I have not looked back on the ugly part of my life for nine years and have been married to my loving, devoted husband for the past five of them and he knows about my past but loves me unconditionally. So when my beloved read your column and knew what demons it would awaken, he tried to hide it from me, but I came across it at work. That night I hugged him and loved him for trying to protect me and spare me hurt. I told him that he is all I need to make me happy and feel safe and beautiful. For all intents and purposes the other guy is dead and buried and can’t hurt me anymore.

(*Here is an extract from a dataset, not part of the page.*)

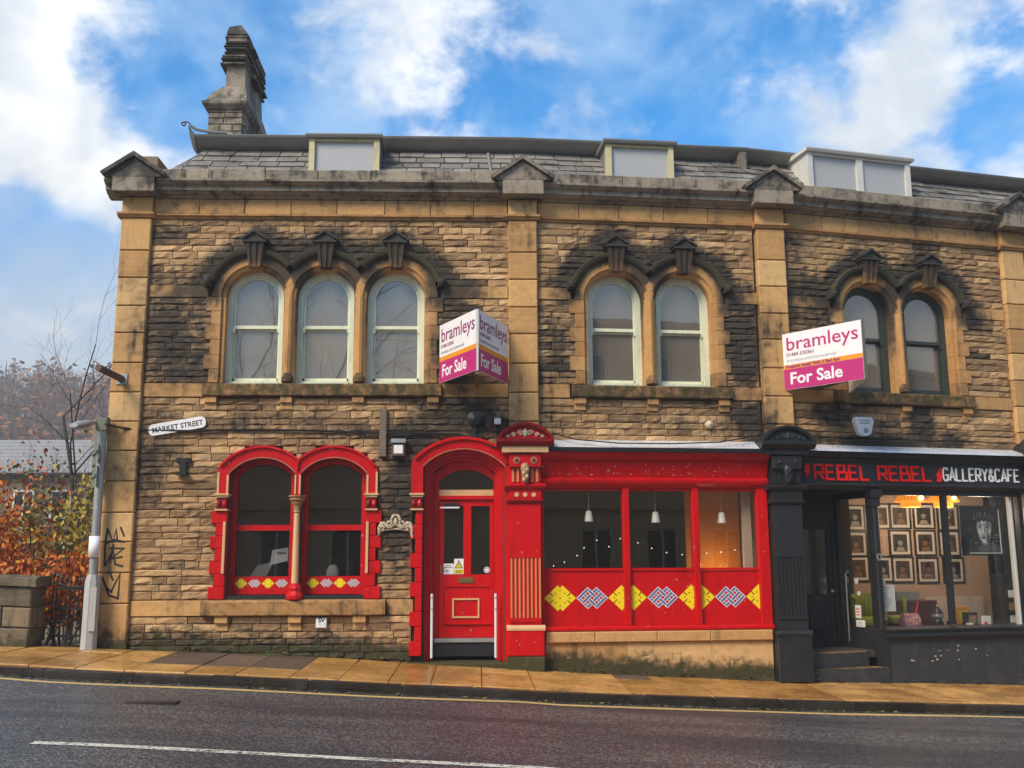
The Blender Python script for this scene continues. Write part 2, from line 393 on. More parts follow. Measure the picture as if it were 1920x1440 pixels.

I thank you for being brave and caring enough to print letters on controversial subject matter, because that kind of pain, misery and doubt is one’s reason for living, could very well save a life. I know it would have and has, many times thereafter, saved mine.
Dear Friend,
I chose to print your letter because there are many other ‘Mr. Wonderfuls’ around who prey on vulnerable, weak and attention-deficient girls and women in our society. It is sad to see how little self-worth, unappreciative and devalued many women come to feel over time, in long standing marriages and bad marriages, and how easily that marriage can be threatened. The body may age, the hair may turn gray but the heart grows wings when a compliments is given. It’s like a morsel of sweets to a starving person!
As women, how we age is up to us. We need to know that a woman’s beauty broadens and grows with maturity. Her strength, resilience and confidence that she is more than just a pallet for cosmetics, stronger in intelligence and wiser in experience than she was in her youth, and far more valuable and desirable because of it by any measure of human worth. Then there would not be a chance for low-lives to be able to grow their egos at your expense.
It makes me so happy you were able to overcome the horrible torture that creep put you through and that you found true love, albeit by default, in the process. I applaud you to have killed and buried the creep in your mind and in your heart. In truth, I don’t even think the Grim Reaper wants anything to do with a narcissist!
I wish you a happy and healthy life, at last, and do take that article and bury it so you never have to think of it again!